* _Stated exercise_
Copy out each line below exactly as it appears.

== Supplied records ==

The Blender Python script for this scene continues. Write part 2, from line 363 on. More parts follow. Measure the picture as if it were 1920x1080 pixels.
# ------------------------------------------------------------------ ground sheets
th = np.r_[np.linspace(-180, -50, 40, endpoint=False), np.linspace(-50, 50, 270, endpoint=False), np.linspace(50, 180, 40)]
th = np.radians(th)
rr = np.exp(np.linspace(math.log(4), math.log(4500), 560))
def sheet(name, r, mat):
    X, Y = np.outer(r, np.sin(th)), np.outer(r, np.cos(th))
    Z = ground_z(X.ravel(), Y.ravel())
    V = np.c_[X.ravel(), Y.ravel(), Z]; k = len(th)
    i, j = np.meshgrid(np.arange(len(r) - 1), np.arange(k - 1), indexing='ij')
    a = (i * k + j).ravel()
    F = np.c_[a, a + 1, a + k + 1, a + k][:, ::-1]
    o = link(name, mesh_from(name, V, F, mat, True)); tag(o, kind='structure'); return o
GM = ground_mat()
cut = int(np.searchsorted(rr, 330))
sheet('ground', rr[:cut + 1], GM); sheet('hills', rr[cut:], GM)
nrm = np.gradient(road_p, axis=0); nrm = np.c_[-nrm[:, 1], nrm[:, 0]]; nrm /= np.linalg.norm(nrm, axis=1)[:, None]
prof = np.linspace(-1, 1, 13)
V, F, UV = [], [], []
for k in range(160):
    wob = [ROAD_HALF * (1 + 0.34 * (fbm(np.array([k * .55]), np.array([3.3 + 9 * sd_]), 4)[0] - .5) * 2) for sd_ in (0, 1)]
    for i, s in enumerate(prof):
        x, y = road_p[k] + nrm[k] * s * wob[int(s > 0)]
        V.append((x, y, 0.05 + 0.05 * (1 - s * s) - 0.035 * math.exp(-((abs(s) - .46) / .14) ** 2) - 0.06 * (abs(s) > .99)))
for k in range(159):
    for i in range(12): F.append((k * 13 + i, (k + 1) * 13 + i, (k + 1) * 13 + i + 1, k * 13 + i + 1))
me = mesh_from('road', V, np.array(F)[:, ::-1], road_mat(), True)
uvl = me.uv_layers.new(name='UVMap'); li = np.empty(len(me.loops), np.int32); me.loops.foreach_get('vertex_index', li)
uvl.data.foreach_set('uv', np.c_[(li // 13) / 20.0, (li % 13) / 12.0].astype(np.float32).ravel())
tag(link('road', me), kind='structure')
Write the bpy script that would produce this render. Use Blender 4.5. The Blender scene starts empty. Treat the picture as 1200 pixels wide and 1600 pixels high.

===

* _Result_
The Blender Python script for this scene continues. Write part 2, from line 363 on. More parts follow. Measure the picture as if it were 1920x1080 pixels.
# ------------------------------------------------------------------ ground sheets
th = np.r_[np.linspace(-180, -50, 40, endpoint=False), np.linspace(-50, 50, 270, endpoint=False), np.linspace(50, 180, 40)]
th = np.radians(th)
rr = np.exp(np.linspace(math.log(4), math.log(4500), 560))
def sheet(name, r, mat):
    X, Y = np.outer(r, np.sin(th)), np.outer(r, np.cos(th))
    Z = ground_z(X.ravel(), Y.ravel())
    V = np.c_[X.ravel(), Y.ravel(), Z]; k = len(th)
    i, j = np.meshgrid(np.arange(len(r) - 1), np.arange(k - 1), indexing='ij')
    a = (i * k + j).ravel()
    F = np.c_[a, a + 1, a + k + 1, a + k][:, ::-1]
    o = link(name, mesh_from(name, V, F, mat, True)); tag(o, kind='structure'); return o
GM = ground_mat()
cut = int(np.searchsorted(rr, 330))
sheet('ground', rr[:cut + 1], GM); sheet('hills', rr[cut:], GM)
nrm = np.gradient(road_p, axis=0); nrm = np.c_[-nrm[:, 1], nrm[:, 0]]; nrm /= np.linalg.norm(nrm, axis=1)[:, None]
prof = np.linspace(-1, 1, 13)
V, F, UV = [], [], []
for k in range(160):
    wob = [ROAD_HALF * (1 + 0.34 * (fbm(np.array([k * .55]), np.array([3.3 + 9 * sd_]), 4)[0] - .5) * 2) for sd_ in (0, 1)]
    for i, s in enumerate(prof):
        x, y = road_p[k] + nrm[k] * s * wob[int(s > 0)]
        V.append((x, y, 0.05 + 0.05 * (1 - s * s) - 0.035 * math.exp(-((abs(s) - .46) / .14) ** 2) - 0.06 * (abs(s) > .99)))
for k in range(159):
    for i in range(12): F.append((k * 13 + i, (k + 1) * 13 + i, (k + 1) * 13 + i + 1, k * 13 + i + 1))
me = mesh_from('road', V, np.array(F)[:, ::-1], road_mat(), True)
uvl = me.uv_layers.new(name='UVMap'); li = np.empty(len(me.loops), np.int32); me.loops.foreach_get('vertex_index', li)
uvl.data.foreach_set('uv', np.c_[(li // 13) / 20.0, (li % 13) / 12.0].astype(np.float32).ravel())
tag(link('road', me), kind='structure')
Write the bpy script that would produce this render. Use Blender 4.5. The Blender scene starts empty. Treat the picture as 1200 pixels wide and 1600 pixels high.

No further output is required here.